Sim, depois houve cerca de sete séculos de decadência, quando as referências quase se diluíram no caos. Mas, as raízes não morreram e a civilização pôde retomar o caminho, com as cidades a consolidarem o seu papel na história.
Naturalmente, não foi um caminho linear, porque a natureza tem os seus próprios ritmos que, muitas vezes, não se compadecem com os ideais dos homens. Também as eflorescências de caprichos individuais podem pôr em causa o interesse colectivo.
Sem formular juízos sobre os projectos apresentados pelo município, cabe, no entanto, questionar, a manutenção de um verdadeiro mamarracho, decrépito, sem que os proprietários demonstrem qualquer preocupação, nem sequer mostrem disponibilidade para viabilizar projectos, privados ou públicos, que permitam explorar as potencialidades do espaço.

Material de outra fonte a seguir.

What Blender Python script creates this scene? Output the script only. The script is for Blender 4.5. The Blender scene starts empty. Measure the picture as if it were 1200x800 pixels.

Certamente ninguém põe em causa os direitos de propriedade, mas a responsabilidade cívica deveria sobrepor-se aos interesses do foro pessoal, de modo a que não se descarreguem os escombros inestéticos na sala de visitas da cidade.
Sabe-se que já houve empresas privadas que tentaram negociar, sem sucesso, a compra do terreno, para realizar projectos que poderiam trazer dinamismo àquela zona. Por isso, também se deveria analisar a possibilidade de intervenção do município para defender o interesse público, promovendo a aquisição, com justa compensação para os proprietários, de modo a não deixar correr a inércia caprichosa, ou mesmo a propensão para a especulação, com resultados gravosos para a cidade.
Os responsáveis municipais não deveriam assistir passivamente a situações como esta. Pelo contrário, esperar-se-iam decisões tempestivas de orientação estratégica relativamente ao edificado e às suas condições de utilização ou degradação. A legitimação que lhes confere a vontade popular impõe que não permitam a multiplicação de exemplos do género.